Americans can breath easy: a major terrorist threat has been averted in the nick of time. When Federal agents from the Immigration and Customs Enforcement (ICE) raided a home in Conneaut, Ohio, they didn’t find the man they were looking for but something much worse: A 27-year-old Honduran woman breast feeding her 9-month old daughter. Indecent exposure in the guise of nursing was just one of her crimes. Saida Umanzor was an alien who had illegally entered the country. Face to face with this duplicitous and dangerous alien, the ICE officials did what any patriots who care about national security and love America would do: they took Umanzor’s 9 month old daughter from her mother’s breast, placed her and her sister in social services, and arrested and jailed Umanzor.

 

 


 

For the eleven days Umanzor was in jail, she was barred from seeing her three children including the baby Brittney who, because she had never eaten anything other than breast milk, ate nothing for three days. Because Umanzor was unable to nurse and express her milk, she experienced painful breast engorgement.

 

 

 

Saida Umanzor, her five-year-old son, and her husband are all under house arrest and await deportation. Brittney and her sister, both born in the U.S.A, will be allowed to stay and live the American Dream their relatives parents and brother don’t deserve.


Because of totally unwarranted outrage around the story, ICE changed its policy on the treatment of nursing women.
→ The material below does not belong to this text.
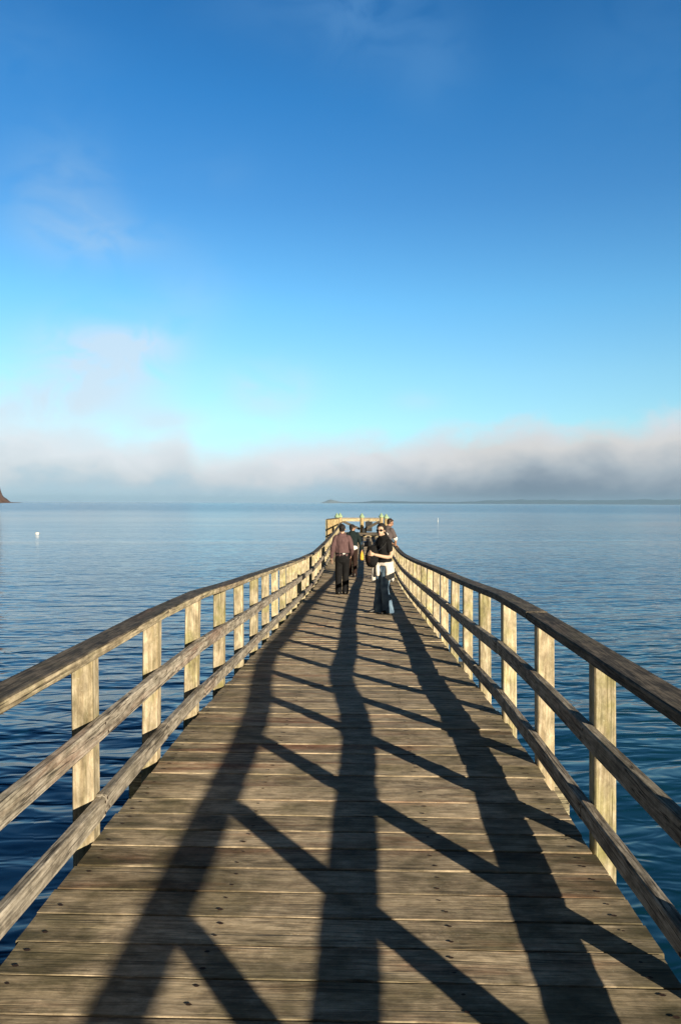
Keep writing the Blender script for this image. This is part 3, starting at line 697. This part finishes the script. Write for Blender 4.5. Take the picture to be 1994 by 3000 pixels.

Luckily ICE isn’t totally capitulating to the immigrantista agenda.
An ICE spokeswoman explained: “Parents are putting their children in these difficult situations.” Umanzor put her child in this dangerous situation the second she put her at her breast. If only people who risked their lives entering the country, in part, perhaps, to give their children a better lives, would stop being so selfish and start thinking about their children.